Quand on explore la ville…

Par Michel Driol

Il faut d’abord explorer le coffret, et en extraire un leporello imprimé recto verso, représentant  une foule de gens actifs, qui à pied, qui en vélo, qui en voiture ; des scènes urbaines animées, colorées, vivantes.  Puis 18 cartes, imprimées recto verso, des cartes de trois couleurs, comprenant à la fois du texte et une étrange découpure. Enfin une carte mode d’emploi, indiquant comment superposer les cartes, dans l’ordre, sur le leporello, pour donner naissance à 6 histoires.

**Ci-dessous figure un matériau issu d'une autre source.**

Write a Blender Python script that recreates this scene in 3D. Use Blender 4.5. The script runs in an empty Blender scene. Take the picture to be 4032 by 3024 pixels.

Six histoires aux titres évocateurs : coup de foudre amoureux, les joggeurs, les bonjours de mauvaises journées, ode à la distraction, la révolution des enfants, mamie et Colette. Six histoires qui tantôt évoquent le temps long d’une histoire d’amour, ou le temps court de la promenade d’une vieille dame et de sa chienne.  Six histoires pour parler des rituels urbains, le bonjour obligatoire quand on voudrait le silence, ou les multiples choses à observer dans la ville. Six histoires pour parler des enfants dans la ville, de leur destin tracé ou pas selon leur genre, et de la destination de tous ceux qui courent.  Six regards pour explorer les multiples facettes de la ville, de ses habitants qui s’y côtoient sans se connaitre et y mènent des vies parallèles

Le dispositif est original et signifiant.  D’un côté, il y a comme une sorte de réalité urbaine, désordonnée, fouillis, incompréhensible dans sa diversité et son foisonnement. De l’autre, il y a le récit qui en isole des facettes, l’organise, lui donne sens grâce au langage.  Chaque panorama peut ainsi être éclairé de façon différente, invitant à aller au-delà des apparences pour lui donner du sens, le sens de l’existence de ces individualités qui se croisent, et dont on connait, ou pas, les buts, les ressorts, les destins.

Vivre la ville, un livre objet qui s’apparente à un livre d’artiste, un livre dont la structure est porteuse d’un regard poétique plein d’humanité sur celles et ceux qui se croisent, sur les vies minuscules qui forment un grand tout.